Sin aún malas experiencias por recordar y con un cuerpo acabado de estrenar, era imposible tener ninguna duda antes de atrevernos a algo.
Al pensarlo ahora, me parece una temeridad haberme lanzado por la barandilla del colegio cuando no me veían, o subime a un monopatín con el propósito de hacer aquella bajada sin poner ningún pie. Hoy ni siquiera haría el pino en el patio y estaría al revés durante tantos minutos…¡o me caería o me marearía o me crujirían todos los huesos, de esos no hay duda!...

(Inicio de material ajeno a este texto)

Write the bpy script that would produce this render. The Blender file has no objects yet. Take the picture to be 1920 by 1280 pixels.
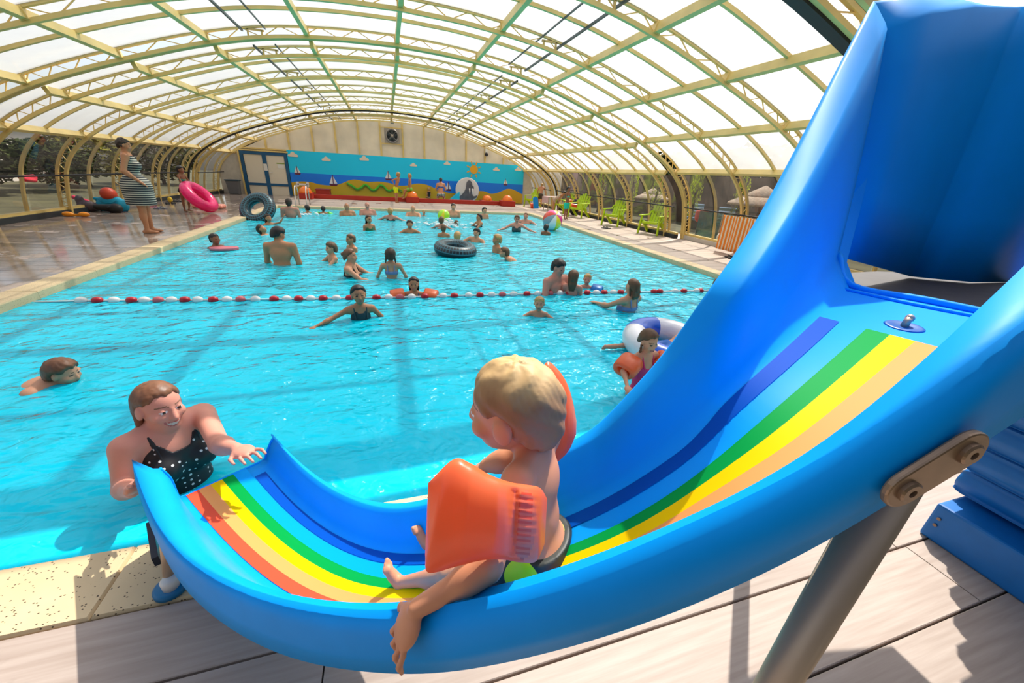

Por ello, no puedo creer cómo existen seres humanos a los que les gusta probarse a sí mismos hasta esos límites, que disfruten con el riesgo, que pongan en peligro su vidas…A mi por supuesto no me encontrarán atada a ninguna cuerda elástica a punto de saltar por un puente, ni me verán justo en un precipicio atada a un ala delta o un parapente.

La única forma en que puedo volar es a un metro del suelo y para poder mantenerme en el aire, tengo que nadar constantemente. Y solo es posible cuando sueño. Cuando algún ruido me despierta, sigo entera, así que sigo durmiendo plácidamente. Hasta que suena el despertador o tengo la suerte que el sol me despierte.